I guess that's an unmistakeable aspect of this album now… listen to it fresh 55 years after it was released and it's impossible to miss the references to the state of mind of the musicians and the audiences that loved their music.
Alongside “Our House”, it’s impossible to miss that the lyrics are always pointed away, out from the band, within their observations of the things that are changing and the things that they hope (wish?) to remain the same. Whether that subject just outside of their field of view, or whatever is passing by their window as the road unfurls (the freedom that “Helpless” suggests is another unruly idealistic tale of untamed roaming), or the view is outside, within that yard featuring 2 cats or the ‘children that must be taught’, the harmonies feel nostalgic… mourning a time that it seems almost impossible to imagine was any reality at the start of the 1970s let alone in 2025.

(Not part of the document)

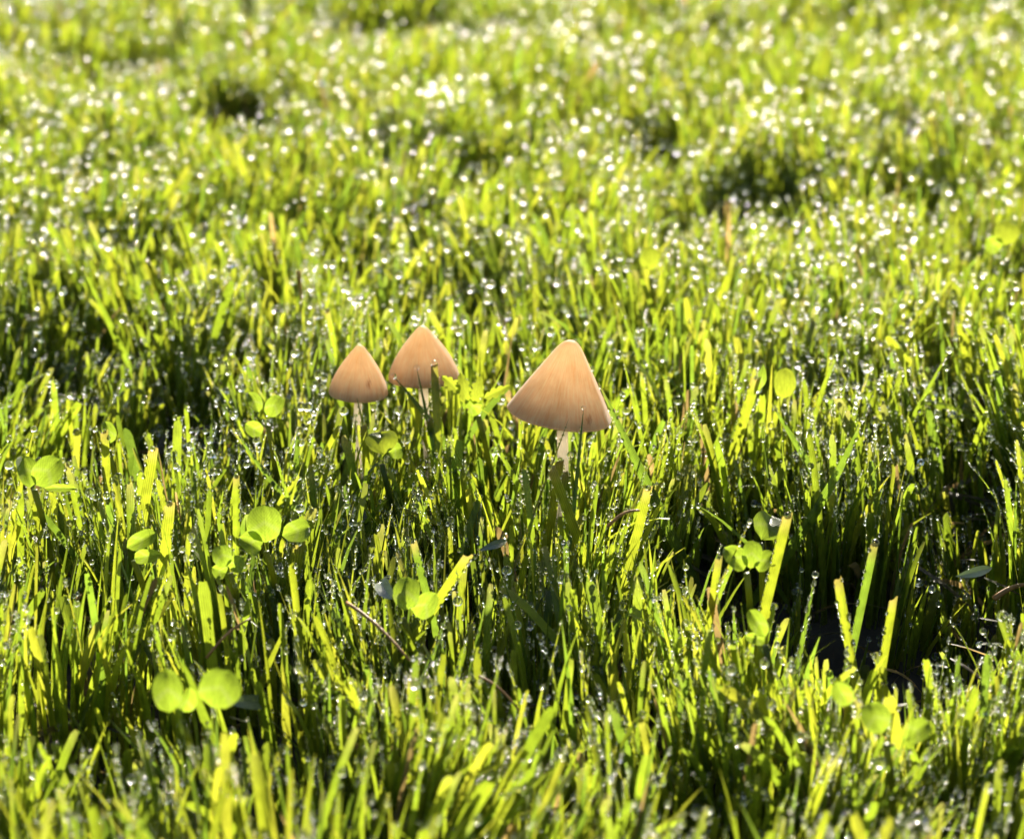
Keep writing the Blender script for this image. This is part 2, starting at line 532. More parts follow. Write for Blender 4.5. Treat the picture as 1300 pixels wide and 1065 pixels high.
# ------------------------------------------------------------------ leaves
def leaflet_mesh(name, w_, l_, fold=0.12, cup=0.1, shape='round', seed=0, nu=10, nv=12):
    """leaf blade: base at origin, tip along +Y, face normal +Z; a thin closed sheet"""
    r = random.Random(seed)
    bm = bmesh.new()
    uvl = bm.loops.layers.uv.new('leaf')
    grid = []
    a = r.uniform(0, 6)
    for j in range(nv + 1):
        t = j / nv
        tt = t ** 0.9
        hw = math.sqrt(max(0.0, 1 - (2 * tt - 1) ** 2))
        if shape == 'oval': hw = math.sin(math.pi * t ** 0.85) ** 0.9
        if shape == 'tooth': hw = math.sin(math.pi * t ** 0.75) ** 0.8 * (0.72 + 0.28 * (1 if j % 3 else -0.4))
        row = []
        for k in range(nu + 1):
            u = 2 * k / nu - 1
            edge = 1 + 0.03 * math.sin(9 * t + a + u) + (0.02 * r.uniform(-1, 1) if abs(u) == 1 else 0)
            x = u * hw * w_ / 2 * edge
            y = t * l_ - (0.09 * l_ * max(0, 1 - 1.8 * abs(u)) * t ** 6 if shape == 'round' else 0)
            z = abs(u) * hw * fold * w_ - cup * l_ * (2 * t - 1) ** 2 + 0.012 * w_ * math.sin(7 * t + 3 * u + a)
            row.append((bm.verts.new((x, y, z)), (u, t)))
        grid.append(row)
    for j in range(nv):
        for k in range(nu):
            q = (grid[j][k], grid[j][k + 1], grid[j + 1][k + 1], grid[j + 1][k])
            if len({tuple(round(c, 9) for c in v[0].co) for v in q}) < 3: continue
            f = bm.faces.new([v[0] for v in q])
            for lp, v in zip(f.loops, q): lp[uvl].uv = v[1]
    bmesh.ops.remove_doubles(bm, verts=bm.verts, dist=1e-7)
    me = bpy.data.meshes.new(name)
    bm.to_mesh(me); bm.free()
    return me


MARKS = []   # photo place and label of every thing a single drop can be found by
CLEAR = []   # (x0,y0,x1,y1, world y, chance) photo boxes kept free of blades standing in front


def place_leaf(parent, proot, name, px, py, wpx, lpx, ang, depth, mat, tilt=0.0, yaw=0.0, shape='round', fold=0.2, cup=0.1, seed=0, clear=0.85, label=None):
    """leaf whose base->tip axis runs at `ang` degrees (0 = up) in the view, centre at a photo place, tipped back by `tilt`"""
    c = at_y(px, py, depth)
    s = pxs(c)
    view = (CAM - c).normalized()
    right = Vector((1, 0, 0))
    up = view.cross(right).normalized()
    a = R(ang)
    v = up * math.cos(a) + right * math.sin(a)
    u = right * math.cos(a) - up * math.sin(a)
    nrm = view
    # tip about u (leaf's width axis) and yaw about v
    mt = Matrix.Rotation(R(tilt), 3, u)
    v, nrm = mt @ v, mt @ nrm
    my = Matrix.Rotation(R(yaw), 3, v)
    u, nrm = my @ u, my @ nrm
    wpx, lpx = wpx * 0.86, lpx * 0.86
    W, L = wpx * s / max(0.25, math.cos(R(yaw))), lpx * s / max(0.25, math.cos(R(tilt)))
    me = leaflet_mesh(name, W, L, fold, cup, shape, seed)
    o = link(name, me, mat, parent)
    base = c - v * L / 2
    M = Matrix(((u.x, v.x, nrm.x, base.x - proot.x), (u.y, v.y, nrm.y, base.y - proot.y), (u.z, v.z, nrm.z, base.z - proot.z), (0, 0, 0, 1)))
    o.matrix_basis = M
    if label: o['label'] = label
    if clear:
        m_ = max(wpx, lpx) * 0.5
        hx = (wpx * abs(math.cos(a)) + lpx * abs(math.sin(a))) / 2; hy = (lpx * abs(math.cos(a)) + wpx * abs(math.sin(a))) / 2
        CLEAR.append((px - hx, py - hy, px + hx, py + hy, depth, clear))
    return base


def stalk(parent, proot, a, b, r0, r1, mat, name='stalk', bow=0.002):
    n = 8
    pts = []
    for k in range(n):
        t = k / (n - 1)
        p = a.lerp(b, t) + Vector((bow * math.sin(math.pi * t), bow * 0.5 * math.sin(math.pi * t), 0))
        pts.append(p - proot)
    me = tube_mesh(name, pts, [r0 + (r1 - r0) * k / (n - 1) for k in range(n)], 7)
    return link(name, me, mat, parent)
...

Like ‘icon’, ‘myth’ is a easily overused word these days, but “Déjà Vu” reeks of mythology… and “Woodstock” should speak to any new season of optimism as much as it may have been as slightly wistfully seeking a memory that was disrupted as the smoke drifted on…
And… another album that doesn't last long enough to appreciate all the fine tuning and collaboration put into it… so of course some tracks require revisting. It's not (referred to as) a concept album (?), but the pull of the road butts right up against the open-minded gaze — how can you miss the still contemplation up against the option to glide down the pathway of choice?
I may have to stop listening to this, otherwise I too might also become one of those haircut requiring adherents of anything Crosby, Stills, Nash and Young related.